November 22, 2007

Thanks; Giving of

This morning, all of my children were up at 7:30. This NEVER happens. I have to drag the last two out of bed, crying and screaming for the nearest Child Services group, at the latest possible minute. But today, they were all up. The boys got the baby out of her bed while I brewed coffee, and then, later, while I stood out on the deck with my morning coffee and cigarette (yeah, I smoke. I'm ok with it, so back off) and I listened to my children have a Smackdown Showdown in the living room. It was total WrestleMania 3000. I listened to the slightly-deeper-than-they-used-to-be ughs and the barely-audible-except-to-dogs eeks and the pre-pubescent-shrilly oh-my-balls! and it hit me just how much I have to be grateful for.

I am thankful for:

My children. If you need the whys of it, I have 800 or so blog posts I can direct you to. But I am so happy that there are 3, and that they have a huge age gap. I am thankful for what they teach each other when no one's looking.

I am thankful for the 8,429 stretch marks I have. Even after my kids are gone to college and grown up life, I have the roadmaps they left behind. I can re-trace their lives through them. They take their futures and do whatever they choose with them, but I will always be the keeper of their beginnings. I wouldn't trade those stretch marks for the world. I would, however, consider trading them for better boobs.

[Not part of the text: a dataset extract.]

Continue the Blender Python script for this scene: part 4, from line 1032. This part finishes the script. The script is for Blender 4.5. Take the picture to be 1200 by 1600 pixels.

My husband, who allows me this privilege to dedicate the past 9 and the next 16 years of my life to raising our children. Lots of men give good lip-service to the importance of staying home with your kids; he gets it. He values what I do, and I will never not be grateful for that. He lets me spend way too much money at the grocery store, and is currently eating the babies toes so I can bake cookies even though there is a pile of laundry the size of a small elephant I should be washing right now. He is also starving himself today to keep room for my dinner. That's just flattering.

My brother, who taught me many things, including how to defend myself against duct tape while I slept, who taught me how to cook, and who showed me that anyone can be great, even those of us from the humblest beginnings. I am thankful for his wife, who gave him the reason to be who he is.

The 6 empty seats at my table today. Somewhere in Denver, 5 people will sit down to dinner, and we will not be there. Somewhere in Vietnam, a baby will spend the day being loved by her momma and daddy, her grandparents, uncle, and auntie who are too far away. I will wish they were all here, and I will wish it so much that it hurts, and I am thankful that I have them to love so much that there is a gaping hole in my world while I'm away.

I am thankful that my mother-in-law is in South Africa right now. Who in their right mind WOULDN'T be happy about that? Seriously, though, she is one year into two years in the Peace Corps, and thought I question her decision to go, holy smokes is she setting a good example of giving back and doing good for my sons.

My internet connection. Without it, I may have waited on Andy and David in a bar, and they may have hit on me, and that would have been that. I never, ever would have met The Retropolitan, or Kelly, or Diane, or Ron, or Beth and Chris, or any of you who share your lives with us all. I never would have found my brothers who are sweet and lovely and, I am sad to say, quite hot (thank you MySpace). You guys make it lovely. Thank you.

I am thankful that no matter how hard I try, my house is always a cluttery mess. That just means that we have more than we need, and I am thankful every day for that.

Oh, hell, I could do this all day long. I am thankful for every day that I have, for all the ups, all the downs, all the laughter and lessons. I am thankful that I can learn, and read, and that I can grow, and that I can love. I am thankful that I can accept where I came from, and choose where I'm going, and know that those two things don't have to be the same. And dear god in heaven, am I ever thankful for chocolate.